もう1つが10→100の世界。既存事業がうまくいっている大企業は、「それはどうして確実なんですか」という質問をするような経営会議が意思決定の場だったりするので、この観点で新規事業を見ると全部死ぬんですよね。
新規事業は確実性は見つかっていなくて、他の人やサービスよりも、どれだけ不確実性を下げられるかの勝負なので。その観点でちゃんと事業を見たり、意思決定を促したりできないといけないのが、ビジネスの人の責務かなと思っています。
Bの人はピラミッド構造にしたがる人が多い印象があるんですけど、ピラミッド構造でうまくいくことはほぼないので。別に偉い偉くないではなく、BTCという違う機能のチームが集まっていると、腹の底から思える状態を作らないといけないと思っています。
チェックポイントとして6つ用意していますが、大事なところだけお話しをします。1つは、わりとビジネスの人に多いです。ウォーターフローという言い方をしますが、「こういうやり方をしたらうまくいくよね」というワークブレイクダウンシート(WBS)を書いて、それがスタックしていないかを追う。
これは別に合っているんですけど、新規事業は絶対に揺り戻しがあったり、仮説が間違っていた、みたいなことがあるんです。WBSを書く時に、数回この行き来をする前提でバッファを積んで、でも行き来を有限にすること。行き来を無限にした瞬間、プロジェクトにならないので、このへんの観点がビジネスにとっては非常に大事です。
あとテックの人は、あとから入ればいいやというパターンもけっこう多いんですけど、これも良くないです。スタートアップやソフトウェアの産業だとよくありますが、テックの人をもともと入れておくと、テックの人は「俺これ週末作ってみるわ」と超かっこいいことを言えたりするんですよ(笑)。
すごい仮説を机上で考えるよりも、「1回作ってみて俺らで体験してみようよ」と言い出すという。これが3ヶ月の考えを2日にしたりするので、ちゃんとテックの意見を最初から聞くようにする。これはめちゃくちゃ大事です。
あと、最初に申し上げましたが、ビジネスとクリエイティブの人はすごく補完的なので、マクロとミクロを見るためにタッグを組むことが大事です。
もう1個が、インタビューとかお客さんの受容性が超大事で、今はお客さんのインタビューをZoomでできたりするじゃないですか。
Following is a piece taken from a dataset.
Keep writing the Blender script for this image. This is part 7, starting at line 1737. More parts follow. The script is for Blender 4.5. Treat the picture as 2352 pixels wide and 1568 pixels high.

なので全部録画して、全部の一次情報、RAWデータに全員が触れること。
これをしない人が意思決定をしないことは本当に大事です。お客さんの反応を見た時に、ビジネスの人が気になることと、クリエイティブの人が気になることと、テックの人が気になることはぜんぜん違うので。
例えばクリエイティブの人が「こういうことがわかりました、こういうのはいらなかったです」と勝手にノイズとシグナルを分けたとします。だけどそれはクリエイティブの観点でノイズとシグナルを分けているだけで、「ビジネスの観点で言ったらそのノイズがすごい大事なんだけど」みたいなことは本当に起きるんですね。
なのでBTCの全員が絶対にRAWデータや具体的な話に触れること。これを意外とみんな避けますが、絶対にやってほしいと思います。